3. «Antropofagia», 1929, de Tarsila do Amaral.
Pero en un giro muy interesante, la historia del Expresionismo Abstracto da un vuelco a partir de un trabajo femenino. Cuando ya las fórmulas de la corriente parecían agotarse, entre brochazos de colores oscuros y mucha testosterona, surgió la obra sorpresiva de una joven pintora. Su nombre, Helen Frankenthaler (1928-1962). Cuando el severo crítico Clement Greenberg vio sus obras quedó impresionado, tanto como los pintores Kenneth Noland y Morris Louis que lo acompañaban y quienes, a partir del encuentro con esas telas pintadas con manchas acuosas, acuarelísticas, corrieron a sus talleres a repensar sus obras. Era el año 1952, el mismo en que la artista realizó una de aquellas piezas, la muy famosa «Montañas y Mar». Una nueva escuela había nacido.

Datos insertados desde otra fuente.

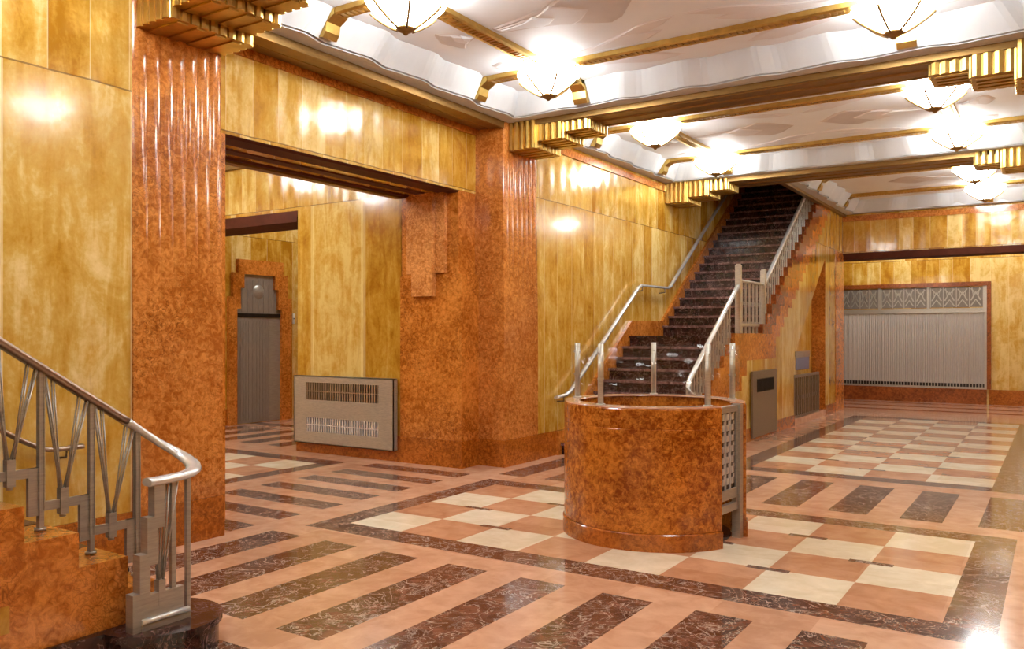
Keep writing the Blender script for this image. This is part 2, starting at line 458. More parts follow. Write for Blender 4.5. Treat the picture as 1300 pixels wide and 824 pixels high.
# side hall behind the opening
wall('wall_back', 'yellow_mid', (-9.05, -7.12, 8.28, 8.62, 0, 4.5), label='golden marble wall with the radiator cover')
wall('wall_back.001', 'yellow_mid', (-13., -9.05, 8.28, 8.9, 3.40, 4.5), label='golden marble wall above the inner opening to the elevator')
wall('baseboard_back', 'base', (-9.06, -7.12, 8.262, 8.62, 0, .335))
mb = MB(); mb.prism([(8.26, 3.25), (8.26, 3.32), (8.275, 3.32), (8.275, 3.41), (8.9, 3.41), (8.9, 3.25), (8.6, 3.27), (8.45, 3.24)], 'x', -13., -9.05)
struct(mb, 'lintel.001', 'bronze', 'dark bronze lintel of the inner opening to the elevator')
wall('trim_5', 'goldbrown', (-12.6, -7.1, 8.20, 8.29, 4.13, 4.21))
wall('wall_side', 'yellow', (-13., -12.6, BACK, 14., 0, 4.5), label='golden marble wall around the elevator door')
wall('baseboard_side', 'base', (-12.62, -12.585, BACK, 9.84, 0, .30), (-12.62, -12.585, 11.47, 13.8, 0, .30))
wall('wall_back.002', 'yellow', (-13., -8.7, 13.5, 13.8, 0, 4.5))
wall('wall_side.001', 'yellow', (-9.05, -8.75, 8.62, 13.6, 0, 4.5))
wall('wall_front.001', 'yellow', (-13., -6.1, .6, .9, 0, 4.5))
# right side of the hall
wall('wall_right', 'yellow_wide', (.38, .7, BACK, 3.67, 0, 4.6))
wall('wall_right.001', 'yellow', (XR+.02, XR+.4, 9.41, 24., 0, 4.6), label='golden marble wall on the right of the hall')
wall('wall_right.002', 'yellow', (XR+.44, XR+1.3, 4.3, 8.63, LINT, 4.5))
wall('wall_right.003', 'yellow_mid', (3.4, 3.7, 1., 12., 0, 4.6))
wall('wall_right.004', 'yellow_mid', (.44, 3.6, 8.6, 8.9, 0, 4.6), (.5, 3.6, 2.5, 2.8, 0, 4.6))
wall('baseboard_right', 'base', (XR, XR+.3, 9.43, YEND, 0, .335))
cornice('trim_6', XR+.44, XR, 4.45, 8.62)
wall('wall_front', 'yellow_wide', (-6.2, .7, BACK-.3, BACK, 0, 4.6))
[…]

1. Obra de Helen Frankenthaler.
Mujeres, modernas y brasileñas
1922 marcó el inicio del Modernismo brasileño. En febrero de ese año, músicos y artistas en la ciudad de Sao Paulo, presentaron sus obras a un público que –era de esperar– reaccionó molesto o sorprendido. De eso se trata la vanguardia. El grupo de los 5 fue uno de los protagonistas de esas jornadas. De entre sus integrantes (Anita Malfatti, Tarsila do Amaral, Menotti del Picchia, Mário de Andrade y Oswald de Andrade) es probablemente la Amaral la que resulte más familiar. Sus pinturas son una colección de universos tropicales. Figuras enormes y solitarias habitan lo que parecen islas o territorios poblados por una vegetación exuberante descrita con la síntesis formal heredada de los años europeos de la artista. Uno adivina a Léger, Picasso o Matisse, pero el resultado es inconfundiblemente Amaral. Una primera idea, en plan tropicalista, de la identidad brasileña. Su lenguaje pasaría a formar parte del sustrato visual del arte carioca, como en México lo logró Frida Kahlo. Su reciente retrospectiva en el MoMA la confirma como una entre las grandes. Sin distinción alguna.